_WHAT IS ASKED_: Pull every "that" line out of the data below.

Rows from a dataset:
──────────────────────────────

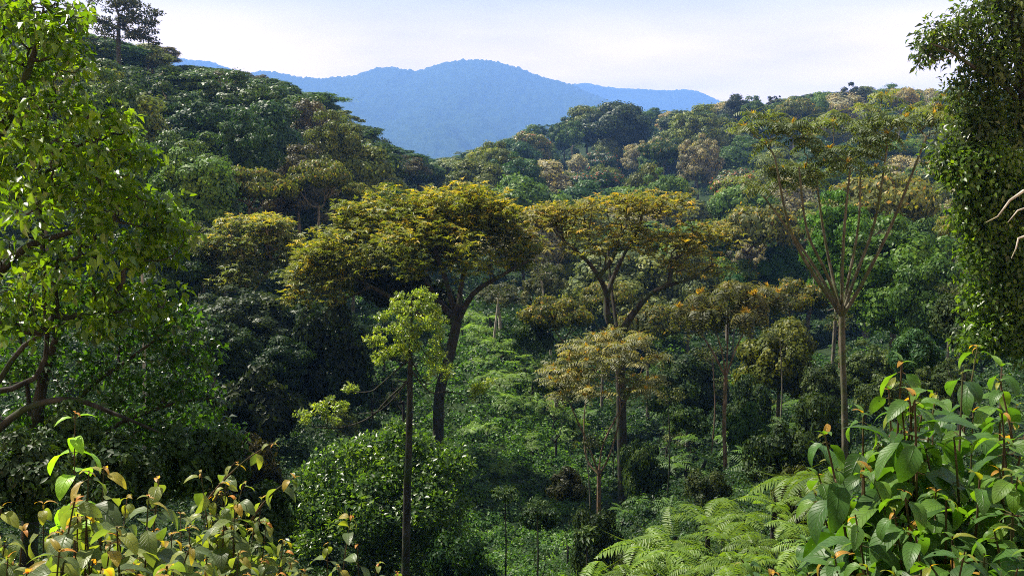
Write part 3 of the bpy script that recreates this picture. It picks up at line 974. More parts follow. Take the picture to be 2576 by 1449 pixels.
hero('slender_tree', 'slim mossy-trunked tree with bright light-green tuft standing in the centre', 'tree', 28,
     [(1016, 1600, .15), (1020, 1449, .14), (1024, 1250, .13), (1030, 1050, .11), (1032, 900, .075), (1035, 800, .04), (1036, 750, .02)],
     [([(980, 1000, .3), (930, 1050, .6), (860, 1075, .8), (790, 1075, .8)], [.04, .035, .025, .012], 0.62),
      ([(960, 965, .2), (930, 985, .3), (880, 985, .4)], [.035, .025, .012], 0.68),
      ([(1080, 985, -.2), (1130, 985, -.2), (1190, 1000, -.2)], [.03, .022, .01], 0.66),
      ([(1070, 965, .2), (1100, 950, .2)], [.025, .01], 0.69),
      ([(985, 905, -.2), (950, 880, -.3)], [.025, .01], 0.78), ([(1080, 900, -.2), (1110, 880, -.3)], [.025, .01], 0.78),
      ([(960, 1030, -.6), (900, 1040, -1)], [.025, .01], 0.63)],
     [(1040, 800, 0, 80, 45, 26), (980, 850, 0, 50, 35, 12), (1080, 850, 0, 55, 35, 12), (1050, 750, 0, 45, 14, 8), (1020, 890, 0, 60, 20, 8), (965, 905, 0, 35, 22, 6), (1095, 905, 0, 40, 25, 7),
      (790, 1050, .8, 60, 22, 9), (850, 1020, .8, 40, 20, 5), (880, 985, .4, 25, 12, 3), (1110, 940, .2, 26, 14, 4), (1215, 985, -.2, 35, 22, 7)],
     lambda b, C: tuft(b, np.concatenate([C, C + R.normal(size=C.shape) * .12]), .15, 34, .105, .055, T_LEAF, 0.55, tint=0.55),
     (0.130, 0.180, 0.050), M_GLOSS, M_BARK_DARK, 0.009, 0.45, fork=0.6, base_ground=True, bias=0.15)

# tall slender many-stemmed tree right
hero('candelabra_tree', 'tall slender tree with pale trunk fanning into many straight stems on the right', 'tree', 30,
     [(2128, 1160, .115), (2125, 1050, .11), (2120, 900, .10), (2118, 795, .11)],
     [([(2040, 680, -.3), (1985, 570, -.5), (1950, 400, -.6)], [.07, .062, .05, .028]),
      ([(2060, 690, .4), (2000, 600, .8), (1910, 480, 1)], [.062, .055, .045, .026]),
      ([(2095, 700, .6), (2068, 560, .9), (2050, 410, 1)], [.062, .055, .045, .026]),
      ([(2118, 700, -.5), (2125, 560, -.8), (2142, 400, -1)], [.062, .055, .045, .026]),
      ([(2135, 700, .3), (2160, 560, .5), (2165, 400, .6)], [.056, .05, .04, .026]),
      ([(2150, 700, -.2), (2200, 560, -.4), (2232, 370, -.5)], [.062, .055, .045, .026]),
      ([(2165, 720, -.4), (2245, 560, -.7), (2330, 345, -.9)], [.07, .062, .05, .03]),
      ([(2080, 690, -.8), (2030, 580, -1.2), (2010, 420, -1.5)], [.056, .05, .04, .026])],
     [(1905, 345, 0, 70, 60, 6), (1930, 460, 1, 60, 45, 6), (2010, 360, -.5, 80, 60, 7), (2100, 350, 0, 90, 70, 9), (2180, 350, 0, 80, 80, 7),
      (2250, 300, 0, 90, 65, 8), (2330, 310, -.8, 90, 65, 7), (2400, 300, -.8, 50, 50, 4), (2060, 440, .5, 80, 35, 5), (1990, 460, .5, 60, 35, 4), (2150, 410, -.5, 80, 30, 4)],
     lambda b, C: pinnate(b, C, .80, 8, 7, accent=0.6, tintc=0.45, lw=.10, ll=.34),
     (0.098, 0.128, 0.066), M_ORANGE, M_CANE, 0.012, 0.45, fork=1.0, lift=0.0)

# small drooping umbrella, two of them
hero('small_umbrella_tree', 'small umbrella tree with drooping brown-green fronds and reddish pole trunk', 'tree', 45,
     [(1826, 1185, .11), (1822, 1060, .10), (1826, 950, .10)],
     [([(1790, 880, 0), (1750, 820, 0)], [.06, .05, .025]), ([(1815, 880, 0), (1790, 800, 0)], [.05, .04, .02]),
      ([(1830, 880, 0), (1830, 790, 0)], [.05, .04, .02]), ([(1850, 880, 0), (1880, 820, 0)], [.05, .04, .02])],
     [(1760, 770, 0, 60, 45, 9), (1830, 740, 0, 70, 35, 10), (1880, 770, 0, 45, 35, 6), (1930, 750, 1, 45, 30, 6), (1810, 800, -1, 80, 30, 8)],
     lambda b, C: pinnate(b, C, 1.25, 8, 7, accent=0.6, hang=0.9, tintc=0.4, lw=.10, ll=.32),
     (0.095, 0.10, 0.055), M_ORANGE, M_BARK_RED, 0.014, 0.45, lift=0.0)
hero('many_stemmed_tree', 'low wide tree with thin V-shaped stems and pale orange-flecked crown in lower middle', 'tree', 40,
     [(1508, 1255, .10), (1507, 1195, .10)],
     [([(1480, 1120, 0), (1440, 1030, 0), (1410, 960, 0)], [.05, .04, .03, .015]), ([(1520, 1110, 0), (1590, 980, 0), (1620, 920, 0)], [.05, .04, .03, .015]),
      ([(1475, 1150, .5), (1470, 1040, .8), (1490, 930, 1)], [.05, .04, .03, .015]), ([(1535, 1140, -.5), (1560, 1040, -.8), (1550, 930, -1)], [.05, .04, .03, .015])],
     [(1420, 950, 0, 60, 60, 10), (1500, 890, 0, 80, 50, 13), (1590, 900, 0, 80, 60, 13), (1665, 940, 0, 40, 50, 5), (1470, 980, -.8, 80, 50, 9), (1600, 980, -.8, 60, 45, 6), (1550, 860, .5, 60, 30, 5)],
     lambda b, C: pinnate(b, C, .85, 8, 6, accent=0.75, tintc=0.5, lw=.11, ll=.34),
     (0.145, 0.150, 0.082), M_ORANGE, M_BARK_RED, 0.012, 0.45, lift=0.0)

# near left tree
def left_leaf(b, C):
    C[:, 1] = 13.5 + (C[:, 1] - 13.5) * 2.4 + R.normal(size=len(C)) * .25
    tuft(b, C, .24, 17, .17, .088, T_LEAF, 0.8, tint=np.repeat(0.5 + R.normal(size=len(C)) * .2, 17), droop=0.9, hang=0.4, up=0.7)


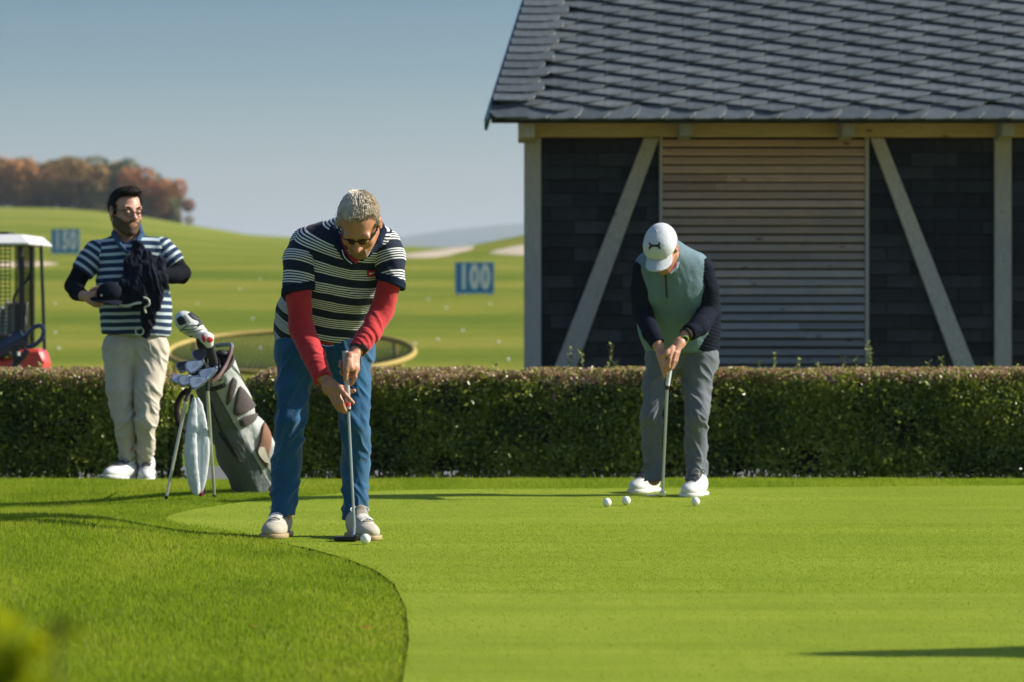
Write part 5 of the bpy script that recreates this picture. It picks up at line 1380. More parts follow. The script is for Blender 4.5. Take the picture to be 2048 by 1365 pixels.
# watch
wv = RA[4] - RA[3]; wv /= np.linalg.norm(wv); wc = W2 - wv * -.001
us_ = np.cross(wv, (0, 1, 0)); us_ /= np.linalg.norm(us_); vs2 = np.cross(wv, us_)
wt = MB().ring([wc + us_ * .030 * math.cos(a) + vs2 * .027 * math.sin(a) for a in np.linspace(0, 6.283, 20, endpoint=False)], .0085, 6).build('watch_strap', MAT_BLACK, p1, smooth=True)
wf = wc + np.array([.026, -.012, .006]); mb = MB()
Mx = Matrix.Translation(Vector(wf)) @ Matrix.Rotation(math.radians(50), 4, 'Y') @ Matrix.Rotation(math.radians(-25), 4, 'X')
mb.box((-.02, -.018, -.006), (.02, .018, .006), Mx).build('watch', MAT_BLACK, wt, bevel=.002)
# putter
MAT_GRIP = simple('putter_grip_grey', (.42, .42, .42), .6, var=.25, vs_=60); MAT_GRIPR = simple('grip_red', (.5, .03, .05), .6)
pt1 = empty('putter', (-.64, 15.75, .004), 'dark headed putter with grey and red grip held by the grey haired golfer', 'putter')
SB = q(708.5, 1052, -.33); S0 = q(706, 1076, -.335)
MB().tube([G0, G1], [.0125, .0115], 10, flat=((0, -1, 0), .8)).build('grip', MAT_GRIP, pt1, smooth=True)
MB().tube([G1 + (G0 - G1) * .05 + [.001, -.004, 0], G1 + (G0 - G1) * .12 + [.001, -.004, 0]], [.0098, .0098], 8).build('grip_mark', MAT_GRIPR, pt1, smooth=True)
MB().tube([G1, G1 + np.array([0, 0, -.008])], .0125, 10).build('grip_cap', MAT_BLACK, pt1, smooth=True)
MB().tube([G1, SB, SB * .5 + S0 * .5 + [.001, 0, 0], S0], [.0062, .0056, .0056, .0056], 8).build('shaft', MAT_STEEL, pt1, smooth=True)
hc = S0 + np.array([0, 0, -.0]); z0_ = .008
mb = MB(); pts = [(-.078, .0), (-.070, .036), (-.02, .045), (.012, .045), (.016, .0), (.0, -.0)]
V = [(hc[0] + a, hc[1] + .03 - b * 1.6, z0_ + dz) for dz in (0, .017) for a, b in [(.016, -.012), (.016, .05), (-.01, .052), (-.06, .046), (-.080, .028), (-.080, .01), (-.06, -.008), (-.02, -.012)]]
mb.add(V, [tuple(range(8)), tuple(range(15, 7, -1))] + [(i, i + 8, (i+1) % 8 + 8, (i+1) % 8) for i in range(8)]); hd_ = mb.build('head', simple('putter_head_dark', (.03, .03, .032), .3, metal=.8), pt1, bevel=.003)
MB().box((hc[0] + .004, hc[1] - .052, z0_ + .001), (hc[0] + .020, hc[1] + .048, z0_ + .025)).build('face_plate', simple('putter_face_dark', (.06, .06, .062), .25, metal=.9), pt1, bevel=.003)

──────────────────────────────

_TASK SOLUTION_:
Write part 3 of the bpy script that recreates this picture. It picks up at line 974. More parts follow. Take the picture to be 2576 by 1449 pixels.
Write part 5 of the bpy script that recreates this picture. It picks up at line 1380. More parts follow. The script is for Blender 4.5. Take the picture to be 2048 by 1365 pixels.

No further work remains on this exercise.